The reason faulty generalization is an informal fallacy is contained in the very link you provide. The fallacy lies in insufficient empirical evidence, but the same form of argument could become convincing and cogent with enough empirical evidence. For example, suppose someone argues, "I've taken two cab rides and both of the times the driver was rude. Therefore, most cab drivers are rude." The reasoner has gone wrong because two instances is not enough to draw a general conclusion about most cab drivers. But if you gathered enough empirical evidence you could make the argument convincing. By contrast, formal fallacies are invalid and could never become valid no matter what empirical evidence exists.

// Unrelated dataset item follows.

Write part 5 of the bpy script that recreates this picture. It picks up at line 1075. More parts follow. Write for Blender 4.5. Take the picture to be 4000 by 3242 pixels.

The formalization you have provided is in fact deductively invalid. But that is not the form of faulty generalization. Faulty generalization has the form of an inductive argument which gathers a number of instances and draws a general conclusion. Consider again the example, "I've taken two cab rides and on both the driver was rude, therefore most cab drivers are rude." This is a faulty generalization, but it doesn't have the form you have given, since it is a conclusion about "most" cab drivers and not "all." Where the reasoning has gone wrong has to do with the fact that the reasoner does not have enough empirical instances to draw her conclusion, but if she had enough instances she could be warranted in drawing the conclusion.
By contrast, a formal fallacy consists in a form of argument that could never be sound or cogent no matter the empirical evidence. For example, if someone says, "All birds are animals. This is an animal. Therefore, it is a bird." No abundance of empirical evidence could make this a sound argument because it is formally invalid.